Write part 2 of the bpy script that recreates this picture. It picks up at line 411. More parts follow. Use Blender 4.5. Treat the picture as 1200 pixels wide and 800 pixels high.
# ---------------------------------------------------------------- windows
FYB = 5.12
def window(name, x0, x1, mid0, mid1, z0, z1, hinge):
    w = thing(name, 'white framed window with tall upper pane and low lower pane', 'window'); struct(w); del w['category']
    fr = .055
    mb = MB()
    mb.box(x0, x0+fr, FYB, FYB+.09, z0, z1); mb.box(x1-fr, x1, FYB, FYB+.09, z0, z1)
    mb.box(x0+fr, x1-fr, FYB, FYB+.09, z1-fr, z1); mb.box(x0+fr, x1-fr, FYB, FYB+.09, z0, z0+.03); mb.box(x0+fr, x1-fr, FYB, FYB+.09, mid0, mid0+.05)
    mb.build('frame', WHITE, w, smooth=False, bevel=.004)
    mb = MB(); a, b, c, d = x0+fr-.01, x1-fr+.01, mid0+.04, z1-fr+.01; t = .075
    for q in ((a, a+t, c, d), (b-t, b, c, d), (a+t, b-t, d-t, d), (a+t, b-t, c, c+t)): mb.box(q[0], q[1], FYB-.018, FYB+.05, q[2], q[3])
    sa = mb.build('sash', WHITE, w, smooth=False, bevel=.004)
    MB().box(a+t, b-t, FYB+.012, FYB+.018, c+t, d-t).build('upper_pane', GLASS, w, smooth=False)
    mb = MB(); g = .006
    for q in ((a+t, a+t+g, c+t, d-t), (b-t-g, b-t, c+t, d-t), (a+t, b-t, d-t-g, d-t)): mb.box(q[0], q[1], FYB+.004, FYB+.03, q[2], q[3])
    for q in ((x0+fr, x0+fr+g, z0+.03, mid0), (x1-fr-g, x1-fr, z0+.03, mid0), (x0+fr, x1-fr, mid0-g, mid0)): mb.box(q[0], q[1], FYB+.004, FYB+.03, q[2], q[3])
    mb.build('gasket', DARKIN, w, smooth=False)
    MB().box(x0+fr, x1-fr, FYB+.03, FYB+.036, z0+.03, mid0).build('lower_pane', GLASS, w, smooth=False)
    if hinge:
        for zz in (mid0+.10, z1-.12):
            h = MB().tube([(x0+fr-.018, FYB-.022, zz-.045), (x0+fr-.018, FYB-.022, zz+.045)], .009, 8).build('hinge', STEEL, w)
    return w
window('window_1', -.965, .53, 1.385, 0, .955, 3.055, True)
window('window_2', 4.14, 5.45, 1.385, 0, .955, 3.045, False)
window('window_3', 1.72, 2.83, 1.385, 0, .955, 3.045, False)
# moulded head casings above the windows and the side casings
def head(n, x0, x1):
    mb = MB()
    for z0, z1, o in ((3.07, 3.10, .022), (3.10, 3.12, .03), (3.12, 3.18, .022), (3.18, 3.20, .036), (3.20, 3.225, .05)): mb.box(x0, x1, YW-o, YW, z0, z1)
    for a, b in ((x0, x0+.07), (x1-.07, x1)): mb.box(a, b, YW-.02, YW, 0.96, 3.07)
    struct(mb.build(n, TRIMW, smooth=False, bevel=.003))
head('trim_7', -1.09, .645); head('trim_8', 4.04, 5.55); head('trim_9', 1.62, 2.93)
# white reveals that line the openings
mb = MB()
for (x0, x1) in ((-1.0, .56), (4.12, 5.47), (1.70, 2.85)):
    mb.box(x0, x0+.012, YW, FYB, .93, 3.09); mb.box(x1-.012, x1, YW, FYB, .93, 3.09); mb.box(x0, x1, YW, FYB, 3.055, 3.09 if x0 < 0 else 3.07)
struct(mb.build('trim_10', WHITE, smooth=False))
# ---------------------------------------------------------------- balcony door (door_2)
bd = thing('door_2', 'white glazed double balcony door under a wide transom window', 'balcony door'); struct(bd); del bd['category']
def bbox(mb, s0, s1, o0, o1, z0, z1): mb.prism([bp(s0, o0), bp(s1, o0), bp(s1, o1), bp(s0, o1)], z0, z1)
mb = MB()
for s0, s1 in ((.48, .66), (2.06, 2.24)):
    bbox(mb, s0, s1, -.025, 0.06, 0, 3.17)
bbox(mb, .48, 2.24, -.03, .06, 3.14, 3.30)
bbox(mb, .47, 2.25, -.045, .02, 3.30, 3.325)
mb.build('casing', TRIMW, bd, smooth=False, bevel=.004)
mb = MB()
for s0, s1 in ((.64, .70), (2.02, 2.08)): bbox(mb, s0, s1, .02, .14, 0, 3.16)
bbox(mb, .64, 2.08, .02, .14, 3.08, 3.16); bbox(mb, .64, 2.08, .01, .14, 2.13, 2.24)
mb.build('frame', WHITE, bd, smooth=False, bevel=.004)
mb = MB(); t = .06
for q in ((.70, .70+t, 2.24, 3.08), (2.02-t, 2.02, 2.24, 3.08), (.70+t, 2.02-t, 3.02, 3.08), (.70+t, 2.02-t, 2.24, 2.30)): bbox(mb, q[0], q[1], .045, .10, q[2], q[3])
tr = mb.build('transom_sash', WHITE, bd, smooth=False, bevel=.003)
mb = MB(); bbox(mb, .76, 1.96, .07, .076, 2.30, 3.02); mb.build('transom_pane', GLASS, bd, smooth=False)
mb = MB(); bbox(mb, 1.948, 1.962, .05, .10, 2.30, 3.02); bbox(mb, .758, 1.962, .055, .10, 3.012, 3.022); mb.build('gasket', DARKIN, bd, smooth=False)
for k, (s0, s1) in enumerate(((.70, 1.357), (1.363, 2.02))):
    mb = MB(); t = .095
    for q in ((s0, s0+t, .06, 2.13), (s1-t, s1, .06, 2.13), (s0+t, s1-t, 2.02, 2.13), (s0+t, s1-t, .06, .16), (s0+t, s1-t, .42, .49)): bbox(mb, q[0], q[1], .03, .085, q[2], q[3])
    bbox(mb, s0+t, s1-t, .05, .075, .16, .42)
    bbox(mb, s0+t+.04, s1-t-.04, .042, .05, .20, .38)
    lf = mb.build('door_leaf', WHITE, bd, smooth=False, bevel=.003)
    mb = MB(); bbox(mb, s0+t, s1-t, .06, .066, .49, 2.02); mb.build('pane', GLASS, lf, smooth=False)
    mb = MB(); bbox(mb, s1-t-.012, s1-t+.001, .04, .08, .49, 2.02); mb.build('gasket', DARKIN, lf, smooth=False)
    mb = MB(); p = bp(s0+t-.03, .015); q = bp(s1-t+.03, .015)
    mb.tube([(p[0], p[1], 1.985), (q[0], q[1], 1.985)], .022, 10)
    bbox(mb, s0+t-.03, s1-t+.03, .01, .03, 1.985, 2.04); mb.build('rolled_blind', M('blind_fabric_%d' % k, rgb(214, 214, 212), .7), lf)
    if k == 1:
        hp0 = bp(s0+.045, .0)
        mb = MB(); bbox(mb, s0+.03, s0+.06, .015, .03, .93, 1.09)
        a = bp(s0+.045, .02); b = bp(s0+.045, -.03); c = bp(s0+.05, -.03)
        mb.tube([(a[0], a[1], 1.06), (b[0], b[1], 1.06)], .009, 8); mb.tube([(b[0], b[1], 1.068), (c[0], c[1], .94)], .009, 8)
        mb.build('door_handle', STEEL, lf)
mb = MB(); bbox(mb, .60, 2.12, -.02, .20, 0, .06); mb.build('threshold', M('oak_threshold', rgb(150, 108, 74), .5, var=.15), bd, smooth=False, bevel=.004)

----

Quote each line of the listing above exactly.

Write part 2 of the bpy script that recreates this picture. It picks up at line 411. More parts follow. Use Blender 4.5. Treat the picture as 1200 pixels wide and 800 pixels high.
# ---------------------------------------------------------------- windows
FYB = 5.12
def window(name, x0, x1, mid0, mid1, z0, z1, hinge):
    w = thing(name, 'white framed window with tall upper pane and low lower pane', 'window'); struct(w); del w['category']
    fr = .055
    mb = MB()
    mb.box(x0, x0+fr, FYB, FYB+.09, z0, z1); mb.box(x1-fr, x1, FYB, FYB+.09, z0, z1)
    mb.box(x0+fr, x1-fr, FYB, FYB+.09, z1-fr, z1); mb.box(x0+fr, x1-fr, FYB, FYB+.09, z0, z0+.03); mb.box(x0+fr, x1-fr, FYB, FYB+.09, mid0, mid0+.05)
    mb.build('frame', WHITE, w, smooth=False, bevel=.004)
    mb = MB(); a, b, c, d = x0+fr-.01, x1-fr+.01, mid0+.04, z1-fr+.01; t = .075
    for q in ((a, a+t, c, d), (b-t, b, c, d), (a+t, b-t, d-t, d), (a+t, b-t, c, c+t)): mb.box(q[0], q[1], FYB-.018, FYB+.05, q[2], q[3])
    sa = mb.build('sash', WHITE, w, smooth=False, bevel=.004)
    MB().box(a+t, b-t, FYB+.012, FYB+.018, c+t, d-t).build('upper_pane', GLASS, w, smooth=False)
    mb = MB(); g = .006
    for q in ((a+t, a+t+g, c+t, d-t), (b-t-g, b-t, c+t, d-t), (a+t, b-t, d-t-g, d-t)): mb.box(q[0], q[1], FYB+.004, FYB+.03, q[2], q[3])
    for q in ((x0+fr, x0+fr+g, z0+.03, mid0), (x1-fr-g, x1-fr, z0+.03, mid0), (x0+fr, x1-fr, mid0-g, mid0)): mb.box(q[0], q[1], FYB+.004, FYB+.03, q[2], q[3])
    mb.build('gasket', DARKIN, w, smooth=False)
    MB().box(x0+fr, x1-fr, FYB+.03, FYB+.036, z0+.03, mid0).build('lower_pane', GLASS, w, smooth=False)
    if hinge:
        for zz in (mid0+.10, z1-.12):
            h = MB().tube([(x0+fr-.018, FYB-.022, zz-.045), (x0+fr-.018, FYB-.022, zz+.045)], .009, 8).build('hinge', STEEL, w)
    return w
window('window_1', -.965, .53, 1.385, 0, .955, 3.055, True)
window('window_2', 4.14, 5.45, 1.385, 0, .955, 3.045, False)
window('window_3', 1.72, 2.83, 1.385, 0, .955, 3.045, False)
# moulded head casings above the windows and the side casings
def head(n, x0, x1):
    mb = MB()
    for z0, z1, o in ((3.07, 3.10, .022), (3.10, 3.12, .03), (3.12, 3.18, .022), (3.18, 3.20, .036), (3.20, 3.225, .05)): mb.box(x0, x1, YW-o, YW, z0, z1)
    for a, b in ((x0, x0+.07), (x1-.07, x1)): mb.box(a, b, YW-.02, YW, 0.96, 3.07)
    struct(mb.build(n, TRIMW, smooth=False, bevel=.003))
head('trim_7', -1.09, .645); head('trim_8', 4.04, 5.55); head('trim_9', 1.62, 2.93)
# white reveals that line the openings
mb = MB()
for (x0, x1) in ((-1.0, .56), (4.12, 5.47), (1.70, 2.85)):
    mb.box(x0, x0+.012, YW, FYB, .93, 3.09); mb.box(x1-.012, x1, YW, FYB, .93, 3.09); mb.box(x0, x1, YW, FYB, 3.055, 3.09 if x0 < 0 else 3.07)
struct(mb.build('trim_10', WHITE, smooth=False))
# ---------------------------------------------------------------- balcony door (door_2)
bd = thing('door_2', 'white glazed double balcony door under a wide transom window', 'balcony door'); struct(bd); del bd['category']
def bbox(mb, s0, s1, o0, o1, z0, z1): mb.prism([bp(s0, o0), bp(s1, o0), bp(s1, o1), bp(s0, o1)], z0, z1)
mb = MB()
for s0, s1 in ((.48, .66), (2.06, 2.24)):
    bbox(mb, s0, s1, -.025, 0.06, 0, 3.17)
bbox(mb, .48, 2.24, -.03, .06, 3.14, 3.30)
bbox(mb, .47, 2.25, -.045, .02, 3.30, 3.325)
mb.build('casing', TRIMW, bd, smooth=False, bevel=.004)
mb = MB()
for s0, s1 in ((.64, .70), (2.02, 2.08)): bbox(mb, s0, s1, .02, .14, 0, 3.16)
bbox(mb, .64, 2.08, .02, .14, 3.08, 3.16); bbox(mb, .64, 2.08, .01, .14, 2.13, 2.24)
mb.build('frame', WHITE, bd, smooth=False, bevel=.004)
mb = MB(); t = .06
for q in ((.70, .70+t, 2.24, 3.08), (2.02-t, 2.02, 2.24, 3.08), (.70+t, 2.02-t, 3.02, 3.08), (.70+t, 2.02-t, 2.24, 2.30)): bbox(mb, q[0], q[1], .045, .10, q[2], q[3])
tr = mb.build('transom_sash', WHITE, bd, smooth=False, bevel=.003)
mb = MB(); bbox(mb, .76, 1.96, .07, .076, 2.30, 3.02); mb.build('transom_pane', GLASS, bd, smooth=False)
mb = MB(); bbox(mb, 1.948, 1.962, .05, .10, 2.30, 3.02); bbox(mb, .758, 1.962, .055, .10, 3.012, 3.022); mb.build('gasket', DARKIN, bd, smooth=False)
for k, (s0, s1) in enumerate(((.70, 1.357), (1.363, 2.02))):
    mb = MB(); t = .095
    for q in ((s0, s0+t, .06, 2.13), (s1-t, s1, .06, 2.13), (s0+t, s1-t, 2.02, 2.13), (s0+t, s1-t, .06, .16), (s0+t, s1-t, .42, .49)): bbox(mb, q[0], q[1], .03, .085, q[2], q[3])
    bbox(mb, s0+t, s1-t, .05, .075, .16, .42)
    bbox(mb, s0+t+.04, s1-t-.04, .042, .05, .20, .38)
    lf = mb.build('door_leaf', WHITE, bd, smooth=False, bevel=.003)
    mb = MB(); bbox(mb, s0+t, s1-t, .06, .066, .49, 2.02); mb.build('pane', GLASS, lf, smooth=False)
    mb = MB(); bbox(mb, s1-t-.012, s1-t+.001, .04, .08, .49, 2.02); mb.build('gasket', DARKIN, lf, smooth=False)
    mb = MB(); p = bp(s0+t-.03, .015); q = bp(s1-t+.03, .015)
    mb.tube([(p[0], p[1], 1.985), (q[0], q[1], 1.985)], .022, 10)
    bbox(mb, s0+t-.03, s1-t+.03, .01, .03, 1.985, 2.04); mb.build('rolled_blind', M('blind_fabric_%d' % k, rgb(214, 214, 212), .7), lf)
    if k == 1:
        hp0 = bp(s0+.045, .0)
        mb = MB(); bbox(mb, s0+.03, s0+.06, .015, .03, .93, 1.09)
        a = bp(s0+.045, .02); b = bp(s0+.045, -.03); c = bp(s0+.05, -.03)
        mb.tube([(a[0], a[1], 1.06), (b[0], b[1], 1.06)], .009, 8); mb.tube([(b[0], b[1], 1.068), (c[0], c[1], .94)], .009, 8)
        mb.build('door_handle', STEEL, lf)
mb = MB(); bbox(mb, .60, 2.12, -.02, .20, 0, .06); mb.build('threshold', M('oak_threshold', rgb(150, 108, 74), .5, var=.15), bd, smooth=False, bevel=.004)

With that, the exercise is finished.